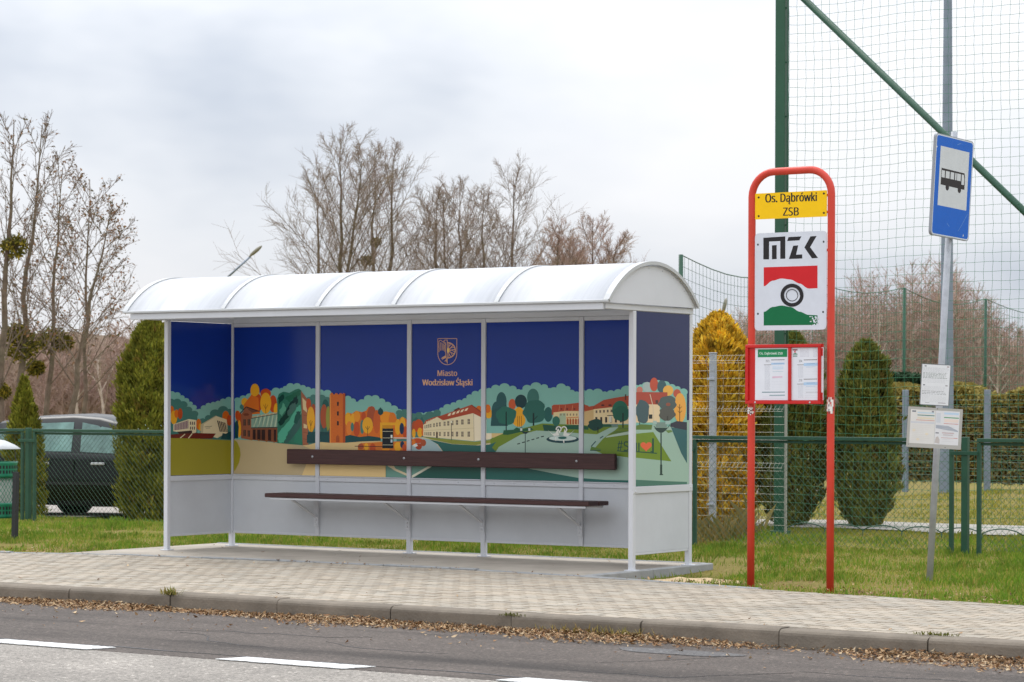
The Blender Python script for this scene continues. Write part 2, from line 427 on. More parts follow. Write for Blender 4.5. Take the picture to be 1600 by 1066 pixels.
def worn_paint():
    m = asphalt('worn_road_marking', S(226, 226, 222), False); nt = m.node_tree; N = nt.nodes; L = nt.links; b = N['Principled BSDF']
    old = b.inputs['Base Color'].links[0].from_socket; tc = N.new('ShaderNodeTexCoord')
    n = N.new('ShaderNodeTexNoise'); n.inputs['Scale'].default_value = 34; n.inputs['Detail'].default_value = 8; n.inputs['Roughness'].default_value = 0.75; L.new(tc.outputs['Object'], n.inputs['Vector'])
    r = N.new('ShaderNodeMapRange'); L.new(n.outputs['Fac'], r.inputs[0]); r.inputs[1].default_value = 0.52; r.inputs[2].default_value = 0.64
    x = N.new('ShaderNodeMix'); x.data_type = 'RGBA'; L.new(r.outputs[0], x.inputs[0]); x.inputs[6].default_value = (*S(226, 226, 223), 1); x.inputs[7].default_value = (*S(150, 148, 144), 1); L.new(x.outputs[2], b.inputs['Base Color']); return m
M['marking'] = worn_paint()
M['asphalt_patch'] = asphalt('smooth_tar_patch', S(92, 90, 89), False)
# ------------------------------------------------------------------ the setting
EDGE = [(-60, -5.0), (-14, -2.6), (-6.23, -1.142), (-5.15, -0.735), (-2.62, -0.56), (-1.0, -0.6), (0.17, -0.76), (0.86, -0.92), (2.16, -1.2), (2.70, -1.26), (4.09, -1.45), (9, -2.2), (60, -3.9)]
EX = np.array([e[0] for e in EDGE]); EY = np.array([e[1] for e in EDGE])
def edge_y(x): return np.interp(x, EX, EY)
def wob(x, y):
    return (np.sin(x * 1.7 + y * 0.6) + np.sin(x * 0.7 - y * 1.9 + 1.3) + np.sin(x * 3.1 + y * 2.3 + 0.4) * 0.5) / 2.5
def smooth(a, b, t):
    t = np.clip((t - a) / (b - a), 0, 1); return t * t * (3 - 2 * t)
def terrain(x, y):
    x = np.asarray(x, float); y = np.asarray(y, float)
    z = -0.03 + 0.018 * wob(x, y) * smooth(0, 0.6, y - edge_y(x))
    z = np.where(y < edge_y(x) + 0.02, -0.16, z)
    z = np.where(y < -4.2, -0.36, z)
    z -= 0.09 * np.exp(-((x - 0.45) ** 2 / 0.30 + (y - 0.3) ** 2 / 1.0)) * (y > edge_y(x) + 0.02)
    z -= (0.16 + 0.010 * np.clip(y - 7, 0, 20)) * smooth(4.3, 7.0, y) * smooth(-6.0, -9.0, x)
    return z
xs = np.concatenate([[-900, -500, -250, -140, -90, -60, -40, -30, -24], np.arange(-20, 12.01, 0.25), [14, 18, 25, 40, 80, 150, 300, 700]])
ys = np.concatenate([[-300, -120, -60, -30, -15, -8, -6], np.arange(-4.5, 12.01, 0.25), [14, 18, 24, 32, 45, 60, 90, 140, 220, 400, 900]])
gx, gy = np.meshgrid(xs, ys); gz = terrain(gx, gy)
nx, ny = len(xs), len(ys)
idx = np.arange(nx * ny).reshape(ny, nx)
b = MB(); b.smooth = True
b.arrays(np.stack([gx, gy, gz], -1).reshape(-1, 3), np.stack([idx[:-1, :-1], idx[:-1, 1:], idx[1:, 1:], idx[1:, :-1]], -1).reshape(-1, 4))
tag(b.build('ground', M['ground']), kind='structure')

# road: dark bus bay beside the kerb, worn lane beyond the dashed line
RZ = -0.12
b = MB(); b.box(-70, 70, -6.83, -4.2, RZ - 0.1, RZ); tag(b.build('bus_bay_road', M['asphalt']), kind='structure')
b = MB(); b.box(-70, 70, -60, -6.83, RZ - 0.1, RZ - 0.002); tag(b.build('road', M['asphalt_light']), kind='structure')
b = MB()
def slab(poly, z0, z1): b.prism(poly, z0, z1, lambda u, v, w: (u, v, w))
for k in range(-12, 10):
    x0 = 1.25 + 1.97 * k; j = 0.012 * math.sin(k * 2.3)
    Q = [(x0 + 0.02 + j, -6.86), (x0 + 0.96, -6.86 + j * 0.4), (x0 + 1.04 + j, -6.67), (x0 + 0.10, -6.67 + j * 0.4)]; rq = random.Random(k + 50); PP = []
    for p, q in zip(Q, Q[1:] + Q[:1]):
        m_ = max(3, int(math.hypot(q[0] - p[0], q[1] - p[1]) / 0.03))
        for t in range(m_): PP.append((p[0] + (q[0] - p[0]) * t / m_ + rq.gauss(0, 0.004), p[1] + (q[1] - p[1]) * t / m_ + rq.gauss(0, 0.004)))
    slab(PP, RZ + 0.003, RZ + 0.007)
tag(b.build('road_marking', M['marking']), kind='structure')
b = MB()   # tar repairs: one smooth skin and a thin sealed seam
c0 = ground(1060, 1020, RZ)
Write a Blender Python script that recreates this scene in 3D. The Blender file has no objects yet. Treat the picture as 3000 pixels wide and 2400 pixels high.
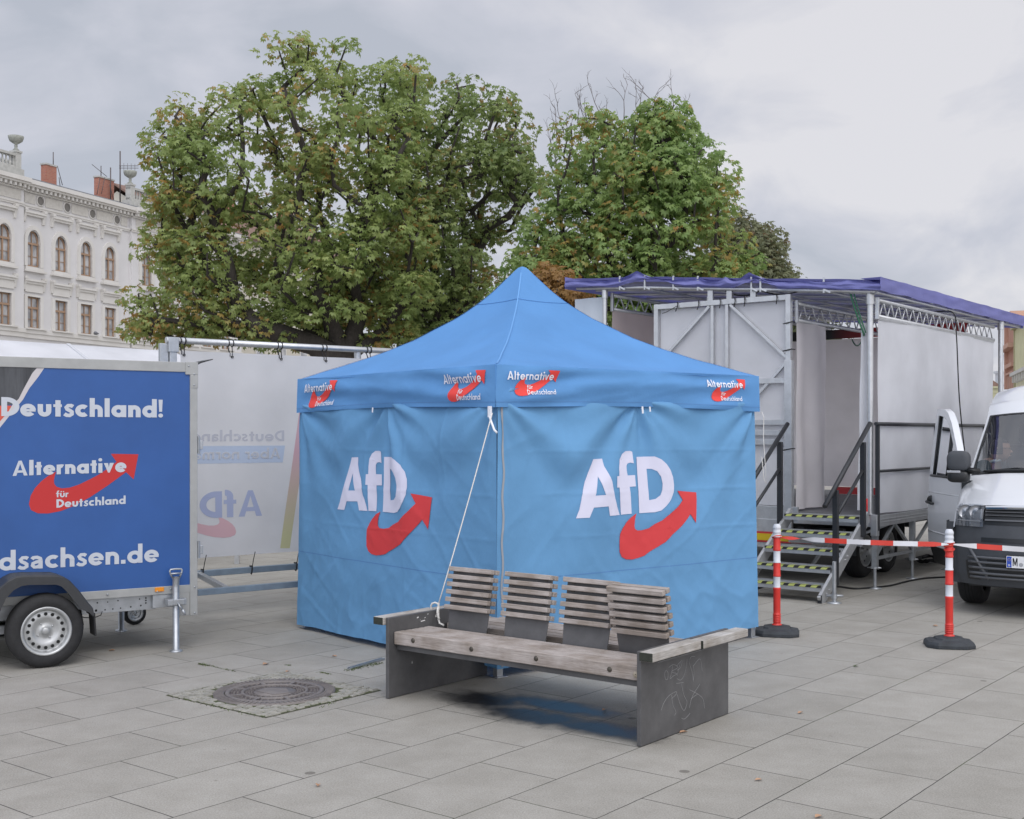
___
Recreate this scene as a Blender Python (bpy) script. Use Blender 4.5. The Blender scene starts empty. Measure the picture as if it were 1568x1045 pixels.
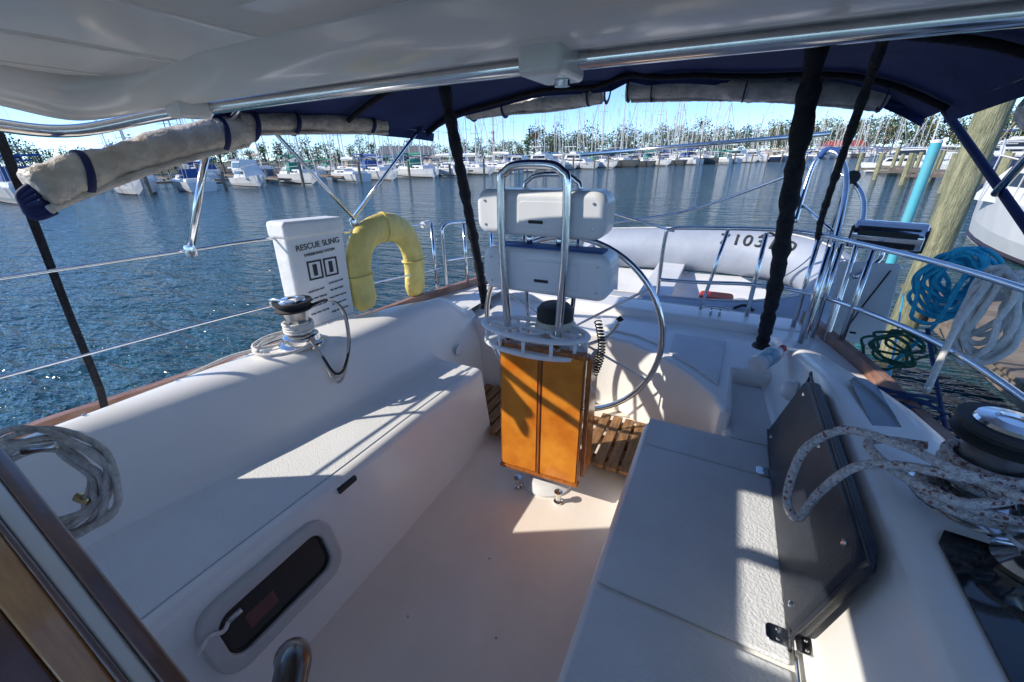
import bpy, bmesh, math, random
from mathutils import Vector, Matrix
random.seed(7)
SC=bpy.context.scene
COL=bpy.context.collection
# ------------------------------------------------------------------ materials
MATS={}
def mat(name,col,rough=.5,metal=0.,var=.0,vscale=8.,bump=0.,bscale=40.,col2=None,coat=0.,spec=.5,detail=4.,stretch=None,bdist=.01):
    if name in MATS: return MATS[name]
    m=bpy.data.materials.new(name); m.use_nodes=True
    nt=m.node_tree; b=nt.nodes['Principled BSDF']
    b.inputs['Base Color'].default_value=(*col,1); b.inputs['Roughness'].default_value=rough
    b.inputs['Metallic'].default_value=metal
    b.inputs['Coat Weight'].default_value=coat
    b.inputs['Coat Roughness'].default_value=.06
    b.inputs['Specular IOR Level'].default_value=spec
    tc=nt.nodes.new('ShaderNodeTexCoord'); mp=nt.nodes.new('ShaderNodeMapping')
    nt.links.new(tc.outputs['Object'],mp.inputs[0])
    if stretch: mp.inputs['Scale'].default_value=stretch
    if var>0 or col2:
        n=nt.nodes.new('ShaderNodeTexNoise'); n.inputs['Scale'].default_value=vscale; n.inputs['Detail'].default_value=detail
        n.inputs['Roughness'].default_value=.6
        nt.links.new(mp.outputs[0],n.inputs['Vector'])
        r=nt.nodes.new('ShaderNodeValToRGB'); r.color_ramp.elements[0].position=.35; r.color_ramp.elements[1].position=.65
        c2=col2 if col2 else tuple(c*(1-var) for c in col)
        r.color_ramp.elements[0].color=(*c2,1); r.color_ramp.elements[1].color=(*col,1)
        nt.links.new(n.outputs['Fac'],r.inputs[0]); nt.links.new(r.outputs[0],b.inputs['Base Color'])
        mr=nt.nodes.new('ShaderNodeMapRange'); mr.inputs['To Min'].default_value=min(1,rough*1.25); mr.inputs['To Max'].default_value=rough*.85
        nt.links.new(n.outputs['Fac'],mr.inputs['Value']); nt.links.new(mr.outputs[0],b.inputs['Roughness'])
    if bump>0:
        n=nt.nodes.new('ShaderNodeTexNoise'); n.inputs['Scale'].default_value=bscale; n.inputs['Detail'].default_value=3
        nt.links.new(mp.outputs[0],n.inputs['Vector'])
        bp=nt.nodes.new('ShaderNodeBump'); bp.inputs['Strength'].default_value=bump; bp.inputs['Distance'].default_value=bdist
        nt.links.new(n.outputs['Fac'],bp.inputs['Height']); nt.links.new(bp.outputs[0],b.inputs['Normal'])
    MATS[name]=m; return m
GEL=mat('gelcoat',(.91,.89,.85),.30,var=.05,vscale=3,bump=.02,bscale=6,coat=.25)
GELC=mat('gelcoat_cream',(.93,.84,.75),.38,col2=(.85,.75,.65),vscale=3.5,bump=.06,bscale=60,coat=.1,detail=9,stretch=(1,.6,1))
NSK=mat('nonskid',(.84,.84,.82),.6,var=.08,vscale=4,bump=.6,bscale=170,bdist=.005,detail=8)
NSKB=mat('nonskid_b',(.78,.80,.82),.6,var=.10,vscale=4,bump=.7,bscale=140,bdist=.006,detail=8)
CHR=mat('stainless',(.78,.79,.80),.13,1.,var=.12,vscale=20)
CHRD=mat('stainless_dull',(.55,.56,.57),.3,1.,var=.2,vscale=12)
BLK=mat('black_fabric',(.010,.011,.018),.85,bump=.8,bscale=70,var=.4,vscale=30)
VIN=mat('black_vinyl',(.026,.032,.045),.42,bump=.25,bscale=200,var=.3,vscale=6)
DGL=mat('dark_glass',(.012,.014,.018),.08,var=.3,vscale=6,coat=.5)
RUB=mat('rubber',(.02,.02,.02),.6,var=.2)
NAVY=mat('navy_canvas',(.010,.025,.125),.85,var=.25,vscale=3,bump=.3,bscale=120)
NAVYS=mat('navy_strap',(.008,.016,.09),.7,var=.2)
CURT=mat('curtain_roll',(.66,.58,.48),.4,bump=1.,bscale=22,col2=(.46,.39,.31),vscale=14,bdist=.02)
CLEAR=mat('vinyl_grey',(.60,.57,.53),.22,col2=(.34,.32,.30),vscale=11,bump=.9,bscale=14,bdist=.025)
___
Challenge. Read through the lines above and collect those that contain the string "picture".

Task result.
The Blender Python script for this scene continues. Write part 2, from line 427 on. More parts follow. Write for Blender 4.5. Take the picture to be 1600 by 1066 pixels.
Write a Blender Python script that recreates this scene in 3D. The Blender file has no objects yet. Treat the picture as 3000 pixels wide and 2400 pixels high.
Recreate this scene as a Blender Python (bpy) script. Use Blender 4.5. The Blender scene starts empty. Measure the picture as if it were 1568x1045 pixels.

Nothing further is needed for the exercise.